Consolidated revenue grew 80% over 1998's consolidated revenue of $1.847 billion to $3.326 billion for 1999, and was $980 million in the fourth quarter of 1999. Domestic revenue was $3.222 billion for the year and $945 million in the fourth quarter. International revenue was $104 million for the year and $35 million in the fourth quarter. Nextel's average monthly revenue per domestic subscriber unit remained among the best in the wireless industry, increasing $4 during the year to approximately $73 in 1999, as compared with approximately $69 in 1998. Fourth-quarter average monthly revenue per domestic subscriber was also $73. The domestic monthly churn rate for the fourth quarter remained at one of the best levels in the wireless industry at approximately 2%.

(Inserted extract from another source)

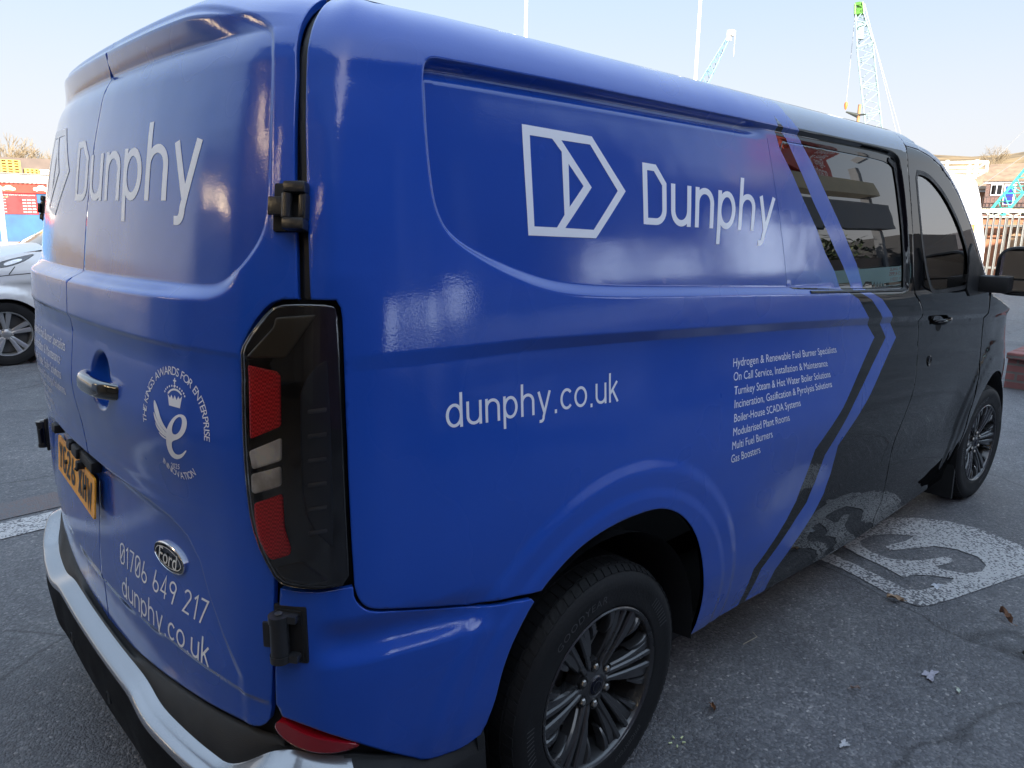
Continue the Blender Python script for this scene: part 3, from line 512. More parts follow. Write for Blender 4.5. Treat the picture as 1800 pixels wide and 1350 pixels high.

Domestic operating cash flow (earnings before interest, taxes, depreciation and amortization) was $698 million in 1999, compared with an operating cash flow loss of $99 million in 1998. In the fourth quarter, domestic operations produced $251 million in operating cash flow -- approximately six times 1998's fourth-quarter domestic cash flow of $42 million.

"Nextel exceeded projections in 1999 and in the fourth quarter," said Steve Shindler, Nextel's CFO. "Our fourth-quarter domestic cash flow of $251 million puts Nextel at an annualized run-rate of more than $1 billion in cash flow -- positioning Nextel as a powerful force in the emerging global wireless marketplace. Nextel's 1999 domestic conversion ratio of new revenue to cash flow was 56% and our fourth-quarter domestic monthly cash flow per subscriber of just over $19 is among the best in the wireless industry. Nextel ended 1999 in excellent condition with approximately $5.8 billion in cash and marketable securities and we will continue to use our resources to pursue high-growth strategies."

The consolidated net loss attributable to common stockholders decreased $271 million to $1.5 billion in 1999 as compared with a loss of $1.8 billion in 1998. The net loss was $4.79 per share in 1999, down 26% from the $6.46 per share loss in 1998. The consolidated fourth-quarter 1999 net loss per share before the extraordinary charge was $0.85 per share and decreased 41% as compared with $1.43 per share loss in the fourth quarter of 1998 and was approximately $0.15 cents better than consensus analyst expectations. In the fourth quarter of 1999, the consolidated net loss attributable to common stockholders was $369 million, or $1.04 per share and includes an extraordinary charge of $68 million, or $0.19 per share, for the early retirement of debt. The per share amounts mentioned above for 1999 results do not reflect the effect of the proposed year 2000 stock split.

During the fourth quarter, Nextel completed the largest primary offering of equity (i.e., a non-IPO, non-secondary stock offering) in U.S. history, successfully placing 33.8 million shares raising over $2.8 billion. In other fourth-quarter financing activities, Nextel completed a $2 billion debt offering to refinance approximately $1.7 billion in long term debt, and we expanded our Bank Facility to $5 billion. More recently, Nextel completed a convertible bond issue during the first quarter of 2000 raising $1.15 billion.